— Begin Data lines —
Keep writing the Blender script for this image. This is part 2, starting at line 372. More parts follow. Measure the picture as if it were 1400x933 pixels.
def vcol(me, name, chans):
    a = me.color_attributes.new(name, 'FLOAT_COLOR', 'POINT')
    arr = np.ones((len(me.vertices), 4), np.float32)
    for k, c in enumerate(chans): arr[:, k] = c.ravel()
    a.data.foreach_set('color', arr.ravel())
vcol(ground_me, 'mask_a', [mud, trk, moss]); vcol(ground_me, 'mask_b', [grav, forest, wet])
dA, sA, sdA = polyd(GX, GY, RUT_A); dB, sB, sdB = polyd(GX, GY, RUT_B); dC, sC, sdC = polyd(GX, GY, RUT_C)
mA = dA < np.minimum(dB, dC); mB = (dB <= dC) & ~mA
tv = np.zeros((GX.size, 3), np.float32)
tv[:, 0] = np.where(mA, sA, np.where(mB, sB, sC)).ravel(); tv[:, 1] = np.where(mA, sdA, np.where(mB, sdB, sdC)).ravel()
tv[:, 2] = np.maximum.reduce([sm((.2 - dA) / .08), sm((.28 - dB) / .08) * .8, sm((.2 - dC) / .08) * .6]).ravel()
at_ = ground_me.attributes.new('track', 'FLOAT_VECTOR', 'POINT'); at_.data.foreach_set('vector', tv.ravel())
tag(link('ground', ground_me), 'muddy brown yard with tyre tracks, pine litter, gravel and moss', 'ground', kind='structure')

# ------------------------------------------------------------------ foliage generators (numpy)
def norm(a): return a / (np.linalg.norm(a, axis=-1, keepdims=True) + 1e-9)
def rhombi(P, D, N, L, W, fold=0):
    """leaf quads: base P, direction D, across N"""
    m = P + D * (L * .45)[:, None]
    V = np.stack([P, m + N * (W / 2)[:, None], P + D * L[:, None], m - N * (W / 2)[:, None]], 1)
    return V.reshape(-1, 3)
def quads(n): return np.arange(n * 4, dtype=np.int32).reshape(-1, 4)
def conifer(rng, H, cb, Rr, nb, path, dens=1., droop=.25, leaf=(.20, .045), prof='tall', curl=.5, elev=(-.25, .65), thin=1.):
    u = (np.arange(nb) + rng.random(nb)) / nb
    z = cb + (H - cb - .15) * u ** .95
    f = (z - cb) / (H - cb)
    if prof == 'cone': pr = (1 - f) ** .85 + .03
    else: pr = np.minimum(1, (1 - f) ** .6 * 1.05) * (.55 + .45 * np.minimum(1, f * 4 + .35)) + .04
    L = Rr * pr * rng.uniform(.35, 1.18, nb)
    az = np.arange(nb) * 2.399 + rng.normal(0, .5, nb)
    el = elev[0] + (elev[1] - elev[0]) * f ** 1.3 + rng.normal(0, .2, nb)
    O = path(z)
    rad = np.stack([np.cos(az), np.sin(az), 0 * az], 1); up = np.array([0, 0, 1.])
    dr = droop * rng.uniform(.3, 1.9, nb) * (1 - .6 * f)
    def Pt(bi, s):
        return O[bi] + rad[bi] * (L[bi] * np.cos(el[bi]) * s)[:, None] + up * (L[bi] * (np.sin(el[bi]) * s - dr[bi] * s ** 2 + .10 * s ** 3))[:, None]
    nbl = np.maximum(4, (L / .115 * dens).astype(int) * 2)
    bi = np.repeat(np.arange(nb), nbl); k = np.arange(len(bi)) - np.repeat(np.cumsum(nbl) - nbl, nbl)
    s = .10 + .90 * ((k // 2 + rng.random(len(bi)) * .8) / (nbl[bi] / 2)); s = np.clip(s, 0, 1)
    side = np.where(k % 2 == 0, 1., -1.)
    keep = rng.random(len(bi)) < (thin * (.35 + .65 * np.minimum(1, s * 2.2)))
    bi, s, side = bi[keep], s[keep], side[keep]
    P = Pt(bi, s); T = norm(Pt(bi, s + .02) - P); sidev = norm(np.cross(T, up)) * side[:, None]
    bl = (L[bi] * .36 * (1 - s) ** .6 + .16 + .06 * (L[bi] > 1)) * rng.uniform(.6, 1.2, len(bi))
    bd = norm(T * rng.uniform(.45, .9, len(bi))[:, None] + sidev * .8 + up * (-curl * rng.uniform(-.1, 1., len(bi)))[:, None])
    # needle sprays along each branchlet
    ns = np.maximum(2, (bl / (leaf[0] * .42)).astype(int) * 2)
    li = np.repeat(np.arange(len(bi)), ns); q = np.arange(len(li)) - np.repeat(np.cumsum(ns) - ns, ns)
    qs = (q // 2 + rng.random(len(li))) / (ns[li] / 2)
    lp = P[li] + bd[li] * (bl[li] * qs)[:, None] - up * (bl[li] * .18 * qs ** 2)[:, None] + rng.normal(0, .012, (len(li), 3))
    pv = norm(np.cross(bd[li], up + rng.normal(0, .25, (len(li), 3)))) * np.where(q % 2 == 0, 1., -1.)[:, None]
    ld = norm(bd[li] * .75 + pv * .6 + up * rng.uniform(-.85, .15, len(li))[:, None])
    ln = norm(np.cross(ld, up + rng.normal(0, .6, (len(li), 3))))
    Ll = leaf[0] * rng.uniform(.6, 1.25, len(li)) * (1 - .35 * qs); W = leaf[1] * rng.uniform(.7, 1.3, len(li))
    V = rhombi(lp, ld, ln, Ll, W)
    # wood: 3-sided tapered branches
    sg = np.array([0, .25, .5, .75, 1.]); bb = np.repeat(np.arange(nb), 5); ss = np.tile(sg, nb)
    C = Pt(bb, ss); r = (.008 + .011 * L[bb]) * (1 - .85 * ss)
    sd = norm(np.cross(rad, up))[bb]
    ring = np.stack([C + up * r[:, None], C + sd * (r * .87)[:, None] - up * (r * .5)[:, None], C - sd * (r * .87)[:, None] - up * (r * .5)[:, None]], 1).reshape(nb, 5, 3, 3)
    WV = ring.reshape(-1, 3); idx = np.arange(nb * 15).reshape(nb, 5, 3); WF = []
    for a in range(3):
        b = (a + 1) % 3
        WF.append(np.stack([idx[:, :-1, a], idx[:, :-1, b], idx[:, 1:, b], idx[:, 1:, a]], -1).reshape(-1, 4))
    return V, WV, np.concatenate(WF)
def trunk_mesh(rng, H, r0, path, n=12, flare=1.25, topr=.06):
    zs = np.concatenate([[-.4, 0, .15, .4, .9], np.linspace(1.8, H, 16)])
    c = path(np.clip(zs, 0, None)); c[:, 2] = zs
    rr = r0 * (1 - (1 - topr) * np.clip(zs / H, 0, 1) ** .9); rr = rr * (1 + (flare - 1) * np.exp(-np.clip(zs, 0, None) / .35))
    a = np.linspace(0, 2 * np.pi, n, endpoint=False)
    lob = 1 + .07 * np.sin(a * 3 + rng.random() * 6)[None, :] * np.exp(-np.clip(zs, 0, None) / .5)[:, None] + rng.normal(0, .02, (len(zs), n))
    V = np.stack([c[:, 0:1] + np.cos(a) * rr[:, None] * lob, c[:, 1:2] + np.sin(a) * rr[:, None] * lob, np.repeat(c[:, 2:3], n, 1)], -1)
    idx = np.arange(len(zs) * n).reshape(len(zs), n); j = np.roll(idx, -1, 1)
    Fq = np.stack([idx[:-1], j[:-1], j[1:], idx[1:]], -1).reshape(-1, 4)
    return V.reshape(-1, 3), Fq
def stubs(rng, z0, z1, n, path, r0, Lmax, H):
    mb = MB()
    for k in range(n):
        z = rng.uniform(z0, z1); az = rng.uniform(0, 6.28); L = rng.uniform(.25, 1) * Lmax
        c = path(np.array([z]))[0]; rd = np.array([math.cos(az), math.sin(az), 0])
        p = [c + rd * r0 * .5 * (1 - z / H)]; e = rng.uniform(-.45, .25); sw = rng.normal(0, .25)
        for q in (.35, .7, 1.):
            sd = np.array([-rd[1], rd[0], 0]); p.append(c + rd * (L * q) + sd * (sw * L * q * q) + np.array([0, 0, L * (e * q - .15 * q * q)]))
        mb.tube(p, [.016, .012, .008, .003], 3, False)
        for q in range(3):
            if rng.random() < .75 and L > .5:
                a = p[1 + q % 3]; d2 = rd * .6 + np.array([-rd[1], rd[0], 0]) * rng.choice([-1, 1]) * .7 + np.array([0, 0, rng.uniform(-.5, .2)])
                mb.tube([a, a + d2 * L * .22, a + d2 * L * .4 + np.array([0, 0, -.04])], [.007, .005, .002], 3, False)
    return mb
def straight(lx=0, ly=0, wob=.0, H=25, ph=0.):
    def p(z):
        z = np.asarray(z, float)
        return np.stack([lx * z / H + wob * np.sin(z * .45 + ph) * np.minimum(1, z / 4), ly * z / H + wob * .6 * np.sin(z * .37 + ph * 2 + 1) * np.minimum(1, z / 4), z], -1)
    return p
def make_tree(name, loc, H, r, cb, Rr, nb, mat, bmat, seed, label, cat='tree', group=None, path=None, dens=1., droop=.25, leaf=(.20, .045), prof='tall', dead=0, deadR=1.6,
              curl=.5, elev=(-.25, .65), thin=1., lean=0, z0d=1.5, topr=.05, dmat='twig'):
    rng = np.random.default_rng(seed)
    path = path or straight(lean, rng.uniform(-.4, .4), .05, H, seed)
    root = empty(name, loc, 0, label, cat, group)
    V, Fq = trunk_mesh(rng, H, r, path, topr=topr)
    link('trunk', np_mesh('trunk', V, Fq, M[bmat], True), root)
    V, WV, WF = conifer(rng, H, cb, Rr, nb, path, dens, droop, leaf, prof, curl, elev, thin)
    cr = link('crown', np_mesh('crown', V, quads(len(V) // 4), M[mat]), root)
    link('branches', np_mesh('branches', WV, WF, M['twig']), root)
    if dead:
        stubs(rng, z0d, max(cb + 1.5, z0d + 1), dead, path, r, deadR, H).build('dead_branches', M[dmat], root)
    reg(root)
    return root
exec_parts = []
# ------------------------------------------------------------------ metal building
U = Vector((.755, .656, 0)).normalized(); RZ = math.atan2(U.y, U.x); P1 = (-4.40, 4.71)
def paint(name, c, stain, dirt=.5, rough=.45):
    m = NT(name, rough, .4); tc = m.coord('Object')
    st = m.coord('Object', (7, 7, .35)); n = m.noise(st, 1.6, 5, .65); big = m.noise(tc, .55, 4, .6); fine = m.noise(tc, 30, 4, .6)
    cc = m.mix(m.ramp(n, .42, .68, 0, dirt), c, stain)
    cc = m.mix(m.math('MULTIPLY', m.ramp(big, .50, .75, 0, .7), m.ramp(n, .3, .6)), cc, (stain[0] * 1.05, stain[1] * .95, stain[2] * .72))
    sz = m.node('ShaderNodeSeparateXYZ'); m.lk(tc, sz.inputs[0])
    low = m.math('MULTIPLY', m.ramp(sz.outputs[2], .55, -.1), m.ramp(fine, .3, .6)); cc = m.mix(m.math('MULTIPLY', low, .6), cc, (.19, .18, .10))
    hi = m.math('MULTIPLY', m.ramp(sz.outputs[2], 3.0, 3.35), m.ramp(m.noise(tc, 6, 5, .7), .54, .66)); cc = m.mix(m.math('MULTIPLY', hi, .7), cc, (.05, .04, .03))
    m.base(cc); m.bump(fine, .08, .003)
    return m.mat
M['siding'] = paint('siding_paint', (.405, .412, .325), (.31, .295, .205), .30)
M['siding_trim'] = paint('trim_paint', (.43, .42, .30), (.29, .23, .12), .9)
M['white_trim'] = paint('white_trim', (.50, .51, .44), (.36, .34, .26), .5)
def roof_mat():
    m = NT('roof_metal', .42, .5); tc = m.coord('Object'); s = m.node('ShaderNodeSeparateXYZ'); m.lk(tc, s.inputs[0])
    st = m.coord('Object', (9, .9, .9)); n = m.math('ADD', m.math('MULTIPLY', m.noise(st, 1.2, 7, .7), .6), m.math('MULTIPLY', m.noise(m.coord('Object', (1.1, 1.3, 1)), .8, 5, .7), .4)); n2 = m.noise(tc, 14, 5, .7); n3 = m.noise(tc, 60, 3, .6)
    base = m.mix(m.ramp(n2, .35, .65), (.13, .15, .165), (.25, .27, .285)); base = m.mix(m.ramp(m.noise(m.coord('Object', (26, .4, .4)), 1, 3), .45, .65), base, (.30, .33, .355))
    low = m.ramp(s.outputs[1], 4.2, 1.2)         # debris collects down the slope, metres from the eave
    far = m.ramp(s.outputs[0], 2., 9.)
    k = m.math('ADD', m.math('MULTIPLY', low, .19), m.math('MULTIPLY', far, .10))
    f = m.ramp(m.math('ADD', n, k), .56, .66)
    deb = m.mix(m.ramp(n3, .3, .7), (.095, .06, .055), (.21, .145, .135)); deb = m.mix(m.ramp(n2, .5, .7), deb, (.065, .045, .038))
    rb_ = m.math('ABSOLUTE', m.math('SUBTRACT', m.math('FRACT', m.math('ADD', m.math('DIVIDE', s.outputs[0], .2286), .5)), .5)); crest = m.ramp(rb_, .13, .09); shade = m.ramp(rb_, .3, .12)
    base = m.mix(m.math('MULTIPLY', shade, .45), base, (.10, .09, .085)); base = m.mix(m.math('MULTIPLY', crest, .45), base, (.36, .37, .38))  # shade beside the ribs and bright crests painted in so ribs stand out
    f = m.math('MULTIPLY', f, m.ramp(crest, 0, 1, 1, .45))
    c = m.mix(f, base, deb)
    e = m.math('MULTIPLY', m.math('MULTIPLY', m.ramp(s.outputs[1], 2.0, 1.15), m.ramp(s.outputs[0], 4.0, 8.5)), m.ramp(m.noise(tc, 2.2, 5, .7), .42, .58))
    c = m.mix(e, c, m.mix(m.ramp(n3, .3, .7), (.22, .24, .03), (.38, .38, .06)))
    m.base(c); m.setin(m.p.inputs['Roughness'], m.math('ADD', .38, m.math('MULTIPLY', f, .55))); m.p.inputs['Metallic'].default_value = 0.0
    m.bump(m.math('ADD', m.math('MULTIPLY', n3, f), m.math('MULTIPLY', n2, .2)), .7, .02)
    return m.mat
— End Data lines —
Given request: Which lines above run from the one containing "m.ramp(rb_, .3, .12)" down to the one containing "(.36, .37, .38))"? Repeat exactly those, both ends included, and nothing else.

Solution to the problem:
    rb_ = m.math('ABSOLUTE', m.math('SUBTRACT', m.math('FRACT', m.math('ADD', m.math('DIVIDE', s.outputs[0], .2286), .5)), .5)); crest = m.ramp(rb_, .13, .09); shade = m.ramp(rb_, .3, .12)
    base = m.mix(m.math('MULTIPLY', shade, .45), base, (.10, .09, .085)); base = m.mix(m.math('MULTIPLY', crest, .45), base, (.36, .37, .38))  # shade beside the ribs and bright crests painted in so ribs stand out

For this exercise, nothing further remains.